After Puigdemont had his immunity as a Member of the European Parliament (MEP) lifted in March 2021, his legal team appealed against the decision made by a majority of the parliament members before the EU court, which still have to deliberate. In June, he recovered his parliamentary privileges, before then losing them again in July in a provisional decision that made Puigdemont’s defence team believe that arrest warrants against the former Catalan president were suspended.

Immunity recovery 

Yet, when judges made that decision, they suggested that privileges could be provisionally granted again if Puigdemont faced the risk of arrest. Thus, following his detention in Sardinia on September 23, the politician’s lawyers requested the EU Court to recover his immunity on October 1, pending a final decision on the issue. The extradition processes are also awaiting word from the EU court regarding the questions posed to it from Spanish Supreme Court judge Pablo Llarena.
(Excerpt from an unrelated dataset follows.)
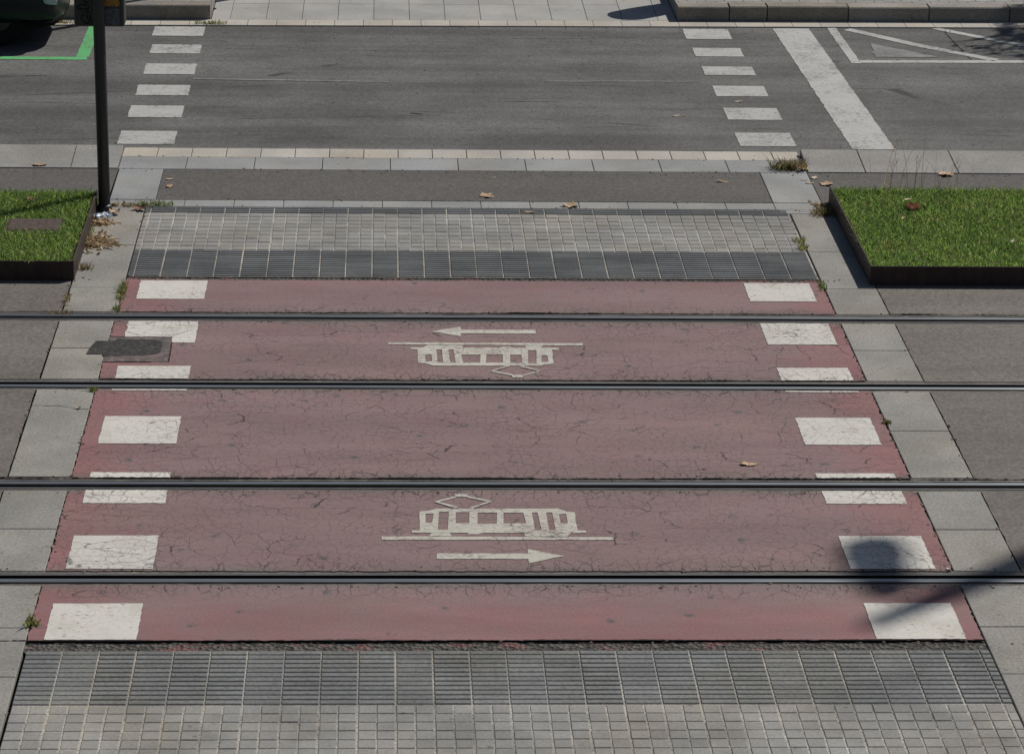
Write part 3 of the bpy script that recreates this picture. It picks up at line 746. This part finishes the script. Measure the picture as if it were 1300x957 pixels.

In March, after Puigdemont’s immunity as an MEP was first lifted, Spain’s Supreme Court submitted a request to the European Court of Justice for a preliminary ruling on the case of Lluís Puig, another exiled independence leader. Belgium refused to hand him over on the grounds that the Supreme Court did not have the authority to try him since he no longer had a post in government. They also raised concerns that Puig’s presumption of innocence might be at risk in Spain, following a report by the UN’s Working Group on Arbitrary Detention about the politicians who are now serving a prison sentence rather than being in exile. Judge Pablo Llarena asked the European Court of Justice whether these arguments could be used against a European arrest warrant.